Tuesday, December 15, 2009

Credit Rating Agency Scam and Latest Dollar Rally

AL MARTIN via conspiracyplanet.com
The deteriorated credit ratings of sovereign debt, especially as we see it in Dubai, Greece and Ukraine, etc., has rankled global equity markets.

This has also driven money into the US Dollar and is primarily responsible for the recent rally we've seen in the Dollar.

Sovereign debt is the debt of foreign nations, Second and Third World governments, denominated in a currency other than its own, to wit US Dollars, Yen, Pounds or Euros.

This sovereign debt has been sold and is payable in a currency other than that of the issuing country.

Usually the largest amount of sovereign debt outstanding is denominated in US Dollars and Japanese Yen.

So what does the credit rating downgrade of the government debt of Greece and Dubai debt really mean?

This is a problem which everyone knows about, but which has been, until recently, successfully hidden by what I call the Wanton Bullish Shills in the media.

Credit ratings agencies, like Standard & Poors, Moody's and Fitch's, are being disingenuous at best regarding their rating system.

They are independent for-profit corporations, yet they masquerade as allegedly objective credit ratings agencies in a monopolistic role deciding what is "credit-worthy” or not.

The problem with the credit rating agencies is the inherent conflict of interests and since there are only three of them, universally recognized by the central banks, the IMF, BIS, etc., they can get away with it.

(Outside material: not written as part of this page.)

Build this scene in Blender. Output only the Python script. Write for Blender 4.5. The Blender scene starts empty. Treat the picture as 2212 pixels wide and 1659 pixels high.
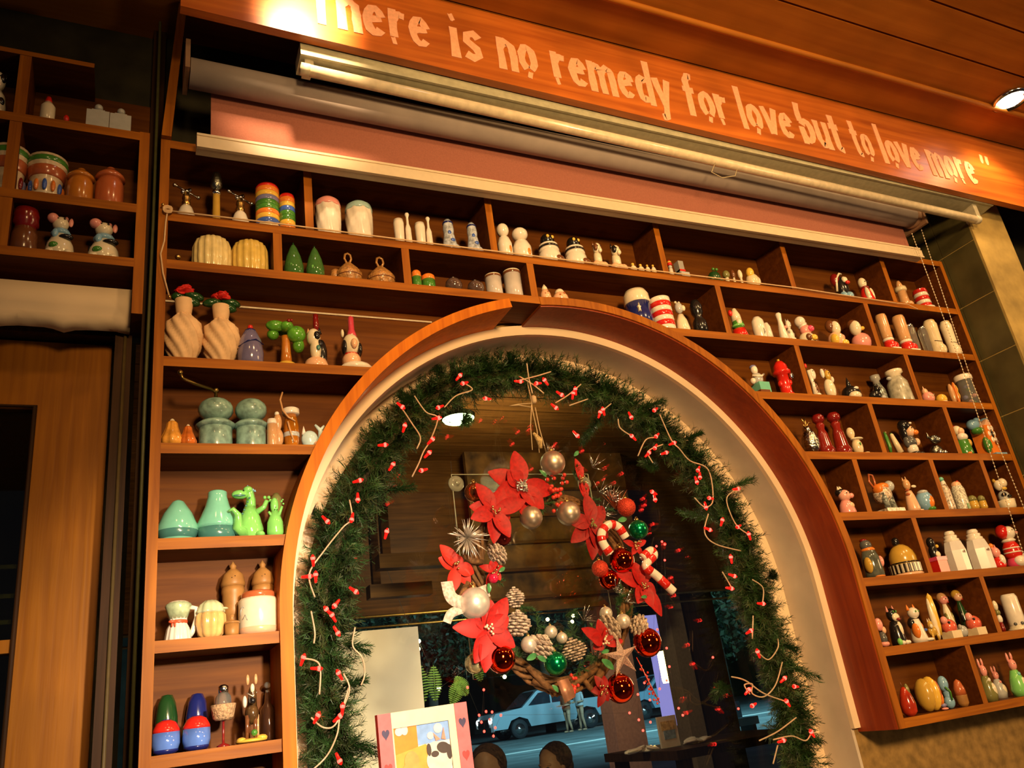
import bpy, math, random
import numpy as np
from mathutils import Vector, Matrix
random.seed(7)
SC = bpy.context.scene
COL = SC.collection
# ---------------------------------------------------------------- camera
F_PX = 1772.507
EYE = np.array([0.0, -1.6, 1.4])
R_ = np.array([0.904511, -0.405992, -0.130505])     # camera right
D_ = np.array([0.044272, 0.393768, -0.918143])      # camera down
W_ = np.array([0.424147, 0.824692, 0.374141])       # camera forward
cam = bpy.data.cameras.new('camera'); camo = bpy.data.objects.new('camera', cam); COL.objects.link(camo)
cam.sensor_width = 36.0; cam.lens = F_PX / 2212 * 36.0; cam.clip_start = .02; cam.clip_end = 300
mw = Matrix(((R_[0], -D_[0], -W_[0], EYE[0]), (R_[1], -D_[1], -W_[1], EYE[1]), (R_[2], -D_[2], -W_[2], EYE[2]), (0, 0, 0, 1)))
camo.matrix_world = mw
SC.camera = camo
def ray(px, py): return R_ * (px - 1106) + D_ * (py - 829.5) + W_ * F_PX
def at(px, py, Y=0.0):
    r = ray(px, py); return EYE + r * ((Y + 1.6) / r[1])
def atz(px, py, Z):
    r = ray(px, py); return EYE + r * ((Z - 1.4) / r[2])
def proj(p):
    v = np.array(p, float) - EYE; w = v @ W_
    return 1106 + F_PX * (v @ R_) / w, 829.5 + F_PX * (v @ D_) / w, w
# ---------------------------------------------------------------- world, lights, exposure
SC.view_settings.view_transform = 'Standard'; SC.view_settings.look = 'None'
SC.view_settings.gamma = 1.0; SC.view_settings.use_curve_mapping = False
SC.view_settings.exposure = 0.35
wd = bpy.data.worlds.new('night'); SC.world = wd; wd.use_nodes = True
bg = wd.node_tree.nodes['Background']; bg.inputs[0].default_value = (0.55, 0.5, 0.62, 1); bg.inputs[1].default_value = 0.035
def light(name, kind, loc, power, color, target=None, size=.1, spot=None, blend=.5, sy=None):
    l = bpy.data.lights.new(name, kind); l.energy = power; l.color = color
    if kind == 'AREA':
        l.size = size
        if sy: l.shape = 'RECTANGLE'; l.size_y = sy
    else: l.shadow_soft_size = size
    if spot: l.spot_size = math.radians(spot); l.spot_blend = blend
    o = bpy.data.objects.new(name, l); COL.objects.link(o); o.location = loc
    if target is not None:
        o.rotation_euler = (Vector(target) - Vector(loc)).to_track_quat('-Z', 'Y').to_euler()
    return o
WARM = (1.0, 0.61, 0.25)
# recessed ceiling downlights over the shelf wall
light('downlight_beam_left', 'SPOT', (0.33, -0.42, 3.05), 42, (1.0, 0.66, 0.34), (0.34, -0.1, 2.88), .03, 52, .7)
light('downlight_beam_right', 'SPOT', (2.66, -0.37, 3.05), 7, (1.0, 0.62, 0.26), (2.72, -0.12, 2.4), .03, 120, .5)
# warm ceiling spots of the dining room, plus added unseen fills further back
for i, x in enumerate((-.15, .75, 1.65, 2.55)): light('ceiling_spot_%d' % i, 'SPOT', (x, -1.22, 3.05), (4, 16, 25, 30)[i], WARM, (x + .1, 0, 1.9), .07, 130, 1.)
light('room_fill_left', 'SPOT', (.40, -3.1, 2.35), 400, WARM, (1.45, 0.0, 2.0), .22, 68, 1.)
light('reveal_fill_low', 'POINT', (1.0, -.95, .95), 4.5, (1, .74, .42), None, .08)  # added low fill to brighten the arch reveal, no lamp stands here
light('room_fill_right', 'AREA', (5.4, -2.9, 2.3), 30, WARM, (1.6, 0.0, 1.8), 1.1)
# a whiter table spotlight reaching the lower left shelves
light('table_spot', 'SPOT', (0.50, -1.75, 1.75), 190, (1.0, 0.82, 0.60), (0.34, 0.05, 1.48), .05, 40, 1.)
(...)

The credibility of the credit rating agencies has obviously been hurt because they dragged their feet in downgrading Credit Default Swaps (CDS) and Collateralised Debt Obligations (CDOs) in 2007-2008.

The credit quality of that debt was obviously deteriorating, and it also pointed out the flaws in the credit rating agencies, namely that they are paid by the very same issuers of the debt they are rating.

The principal problem is that every effort that the Democrats have made to make the ratings agencies truly independent by either making them some sort of quasi-government entity, or by creating a so-called payment pool, or even a securities transaction tax that would be paid by the industry into a common pot that would then be managed by either the FDIC or SIPC, which in turn would pay the credit rating agency.

That would remove the direct connection between the issuers of securities and the credit rating agencies who are rating them. Every effort to make them more independent has been stifled by the Republicans.

And what about the weakness in the credit ratings of the sovereign debt of Greece and Ukraine? The agencies had been warning for the last half of 2009 that problems were coming in the Greek, Hungarian, Latvian, Ukrainian, etc. economies. They had acted to downgrade the sovereign debt of these nation-states.

In fact now Moodys, Standard and Poors and Fitch's have a total of 37 nation-states on their downgrade list. These are not Third World nation states, whose credit quality is perennially "junk" status anyway. What has become more troublesome is the sharp deterioration in the credit quality of so-called Second World nation state issuers as well. This would include Spain, Iceland, Greece Hungary etc.

At the same time, the credit rating agencies have also been warning First World nation-states like the United States and Britain that they can also lose their AAA credit ratings if they do not rein in their budget deficits.

Japan has also received similar warnings since the Japanese are now running a debt to GDP ratio of about 130%.